Por 9 anos de minha vida morei na cidade mais antiga do estado. Litorânea, mas sem praia. Pequena, mas movimentada. Lembro-me até hoje dos meios fios das ruas cobertas com grãos de sojas e do cheiro forte inesquecível.

Ainda no processo de mudança, deixando a terra gaúcha e chegando em solo paranaense, por poucos meses morei com minha vó Nadir em sua casa na cidade de Matinhos. Minha vó não era uma senhora muito aberta, mas muito elegante ao se arrumar todo dia. Fazía-me dormir cedo afim de acordar tão cedo quanto, nem que fosse para pegar no sono na sala ao som de desenhos animados. Daquela casa de 4 cômodos, me lembro do filtro de barro, antigo, que nunca soube repor a água, da grande quantidade de cupins que assoprava no chão para subir em cima da cômoda afim de olhar pela janela e das incontáveis horas que passei ouvindo as fitas K7 de Sandy e Jr.

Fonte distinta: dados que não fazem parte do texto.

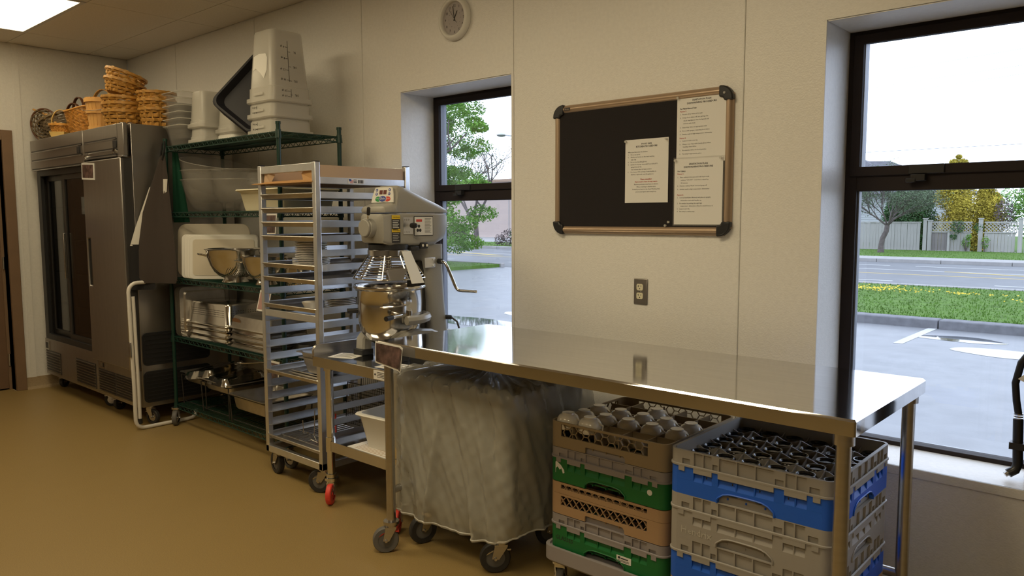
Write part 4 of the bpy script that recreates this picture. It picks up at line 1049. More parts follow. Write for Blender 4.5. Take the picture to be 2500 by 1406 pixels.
# pale splint bushel basket with hoops and wooden handles
t = thing('splint_basket', 'tall pale splint wood basket with hoops and wire handle', 'basket', (-6.06, -.68, FT)); x, y, z = -6.06, -.68, FT
for i in range(20):
    a0 = 2*PI*i/20+.01; a1 = 2*PI*(i+1)/20-.015
    b = MB(); b.loft([[(x+r_*math.cos(a), y+r_*math.sin(a), z+zz) for r_, a in ((r, a0), (r, a1), (r-.004, a1), (r-.004, a0))] for r, zz in ((.070, 0), (.082, .12), (.098, .245))])
    b.build('splint', 'wood_pale', t, angle=0)
for zz, r in ((.225, .099), (.145, .089), (.03, .0765)):
    b = MB(); b.lathe([(r, -.013), (r+.004, -.013), (r+.005, .013), (r+.001, .013), (r, -.013)], (x, y, z+zz), 36); b.build('hoop', 'wood_pale', t, angle=40)
MB().tube([(x-.094, y-.02, z+.17), (x-.07, y-.085, z+.162), (x+.0, y-.115, z+.15), (x+.07, y-.085, z+.145), (x+.095, y-.02, z+.16)], .002, 6).build('wire_handle', 'steel', t)
def strap(t, c, w_, h_, yaw, m='handle_brown', wd=.022, lean=0):
    b = MB(); d_ = Vector((math.cos(yaw), math.sin(yaw), 0)); s_ = Vector((-d_.y, d_.x, 0))
    rings = []
    for k in range(17):
        a = PI*k/16; p = Vector(c)+d_*w_/2*math.cos(a)+Vector((0, 0, h_*math.sin(a)**.8))+s_*lean*math.sin(a); tn = (d_*-math.sin(a)+Vector((0, 0, math.cos(a)))).normalized(); nn = tn.cross(s_)
        rings.append([tuple(p+s_*i*wd/2+nn*j*.003) for i, j in ((-1, -1), (1, -1), (1, 1), (-1, 1))])
    b.loft(rings); return b.build('handle', m, t, angle=40)
t = basket('dark brown handled basket standing behind the splint basket', (-6.68, -.42, FT), .09, .11, .22, 9, m='wicker_dark', name='handled_basket'); strap(t, (-6.68, -.42, FT+.20), .22, .21, .5, 'wicker_gold', .03)
t = basket('dark brown handled basket behind the golden wicker basket', (-6.70, -.60, FT), .06, .08, .20, 8, m='handle_brown', name='handled_basket')
strap(t, (-6.70, -.60, FT+.18), .16, .15, .2); strap(t, (-6.70, -.64, FT+.17), .15, .11, .35)
# golden open wicker basket, scooped sides
t = thing('wicker_basket', 'golden wicker basket with a scooped rim on the glass fridge', 'basket', (-6.46, -.665, FT)); x, y, z = -6.46, -.665, FT
b = MB(); rows = 20; n = 40
for k in range(rows):
    ring = []
    for e, dz in ((-.001, 0), (.0022, .0035), (-.001, .0075)):
        row = []
        for i in range(n*3):
            a = 2*PI*i/(n*3); f = (k+.0)/rows; top = .185+.035*abs(math.cos(a))**2; zz = f*top+dz; rx = .095+.07*f**.7; ry = .065+.045*f**.7
            w_ = .0026*math.sin(a*n/1.0+PI*k)
            row.append((x+(rx+e+w_)*math.cos(a), y+(ry+e+w_)*math.sin(a), z+zz))
        ring.append(row)
    b.loft(ring, caps=False)
b.lathe([(0, .003), (.07, .003)], (x, y, z), 16)
b.build('weave', 'wicker_gold', t, angle=60, kind='stuff')
b = MB(); b.tube([(x+.166*math.cos(a), y+.112*math.sin(a), z+.184+.035*abs(math.cos(a))**2) for a in [2*PI*i/48 for i in range(48)]], .0065, 8, closed=True); b.build('rim', 'wicker_gold', t)
t = basket('wide grey twig basket leaning at the back of the glass fridge', (-6.95, -.60, FT+.03), .12, .16, .17, 9, n=16, m='wicker_dark', name='twig_basket', cane=.012, tilt=(.25, -.30, 0))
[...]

Não me recordo de grandes banquetes, com diferenciados doces e de assistir por horas minha vó sovando pão na cozinha. Dessas memórias não compartilho. Econômica que era, voltava do mercado com um pacote de Rufles na sacola e com a promessa de nunca mais comprar, caso eu devorasse de uma só vez. A solução que ela via era quebrar a quantidade desejada em cima de um nissin miojo muito bem preparado e guardar o resto para a próxima refeição. Fui feliz. Vó Nadir nunca mais cozinhou para mim novamente.

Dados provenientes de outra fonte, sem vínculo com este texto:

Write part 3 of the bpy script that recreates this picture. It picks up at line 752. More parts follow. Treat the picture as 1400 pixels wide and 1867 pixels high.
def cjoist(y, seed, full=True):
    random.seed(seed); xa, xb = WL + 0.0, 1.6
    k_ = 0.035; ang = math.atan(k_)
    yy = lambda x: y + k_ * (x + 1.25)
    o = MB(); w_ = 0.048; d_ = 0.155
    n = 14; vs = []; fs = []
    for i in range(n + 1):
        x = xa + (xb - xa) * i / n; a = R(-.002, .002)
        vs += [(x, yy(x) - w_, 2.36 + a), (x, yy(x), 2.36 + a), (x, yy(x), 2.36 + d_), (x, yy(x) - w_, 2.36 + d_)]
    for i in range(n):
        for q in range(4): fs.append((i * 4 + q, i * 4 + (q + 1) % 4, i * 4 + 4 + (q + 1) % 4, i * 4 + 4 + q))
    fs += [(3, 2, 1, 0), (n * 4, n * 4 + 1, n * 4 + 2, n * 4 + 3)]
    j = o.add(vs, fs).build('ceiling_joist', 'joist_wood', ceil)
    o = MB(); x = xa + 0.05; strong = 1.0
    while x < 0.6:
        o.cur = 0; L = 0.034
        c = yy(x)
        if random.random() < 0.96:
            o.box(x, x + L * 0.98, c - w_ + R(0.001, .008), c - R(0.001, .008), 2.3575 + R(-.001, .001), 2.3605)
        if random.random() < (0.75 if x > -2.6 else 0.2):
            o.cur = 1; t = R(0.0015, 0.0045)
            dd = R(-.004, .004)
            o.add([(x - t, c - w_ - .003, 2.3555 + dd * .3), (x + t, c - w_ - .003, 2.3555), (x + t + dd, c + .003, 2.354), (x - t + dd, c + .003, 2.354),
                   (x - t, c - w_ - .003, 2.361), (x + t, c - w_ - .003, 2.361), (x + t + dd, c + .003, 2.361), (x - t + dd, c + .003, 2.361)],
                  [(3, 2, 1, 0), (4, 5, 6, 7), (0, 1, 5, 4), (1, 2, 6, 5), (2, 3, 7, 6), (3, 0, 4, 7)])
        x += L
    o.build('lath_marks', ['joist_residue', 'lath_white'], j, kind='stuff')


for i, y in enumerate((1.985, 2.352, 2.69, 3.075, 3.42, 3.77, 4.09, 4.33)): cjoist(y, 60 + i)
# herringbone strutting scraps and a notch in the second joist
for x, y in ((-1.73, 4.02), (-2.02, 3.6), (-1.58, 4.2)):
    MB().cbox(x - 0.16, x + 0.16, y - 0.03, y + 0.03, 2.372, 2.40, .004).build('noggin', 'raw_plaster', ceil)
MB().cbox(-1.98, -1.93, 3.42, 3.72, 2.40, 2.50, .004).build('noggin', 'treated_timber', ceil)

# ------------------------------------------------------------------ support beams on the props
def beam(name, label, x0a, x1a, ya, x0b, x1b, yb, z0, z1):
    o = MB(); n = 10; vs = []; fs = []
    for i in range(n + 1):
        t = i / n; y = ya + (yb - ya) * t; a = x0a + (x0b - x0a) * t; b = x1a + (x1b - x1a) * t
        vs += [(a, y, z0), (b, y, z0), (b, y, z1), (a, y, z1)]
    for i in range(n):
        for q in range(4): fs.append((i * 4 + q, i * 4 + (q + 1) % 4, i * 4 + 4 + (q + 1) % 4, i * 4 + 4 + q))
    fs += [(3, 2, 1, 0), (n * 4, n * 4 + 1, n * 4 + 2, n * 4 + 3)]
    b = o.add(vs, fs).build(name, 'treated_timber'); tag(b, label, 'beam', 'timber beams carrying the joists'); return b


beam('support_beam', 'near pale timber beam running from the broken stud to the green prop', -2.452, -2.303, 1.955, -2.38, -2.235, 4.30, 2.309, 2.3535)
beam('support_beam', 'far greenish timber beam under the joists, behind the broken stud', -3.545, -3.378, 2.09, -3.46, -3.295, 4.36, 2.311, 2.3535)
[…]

Após a mudança definitiva, lá estava eu em terra de ‘sámenina’ e ‘semitidando’, crescendo ao som de ‘você’ e comendo feijão mulatinho.

Paranaguá tem muitas histórias e muitas coisas boas a ensinar áqueles que sabem ouvir e é com grande dor no coração que digo que não fui uma dessas pessoas. Crianças boas apreciadoras são raras.

O prato mais típico, que ganhou uma música em sua homenagem, é o Barreado. Sua preparação é fantástica, carne bovina muito bem temperada levada a panelas de barro pesadíssimas, tampadas e cozidas em alta temperatura por geralmente 15 horas, até seu total desmanche. Dizem que antigamente esse processo era feito em buracos na terra, durante festas e apresentações de Fandango. A montagem deixa mais claro a origem de seu nome. Prato fundo com camada de farinha de mandioca, com a carne e caldo por cima, onde esmaga-se com o garfo e pode ser servido com rodelas de banana. Refeição pesada, mas igualmente satisfatória.

Confesso que pouco comi o Barreado, mas experimentei sempre que possível. Já as balas de banana que vendia no mercado público eram tão comuns quanto as idas diárias a pé ao centro da cidade. Ser adolescente em cidade pequena é ir a todo lado sem preocupações, correr sem olhar para os lados e gastar cada centavo adquirido em coisas para comer. Fim de semana no lotado mercado público envolvia muitas porções de iscas peixe empanado, batata frita, regados com refrigerante e eventuais caldos de cana. Outra coisa bem típica da cidade e muito difícil aqui no sul, caldo de cana. Encontrar uma barraquinha que moa a cana na hora era tão fácil lá e tão difícil aqui que ao ser avistado é lei parar e tomar um copo. Seja ele puro, com limão ou abacaxi.

Ter coração parnaguara é trazer uma cultura completamente diferente, mas tão rica quanto a gaúcha. Essa troca de sabores e de ingredientes que encontrei lá permanece no meu caminho enquanto caminho por ele.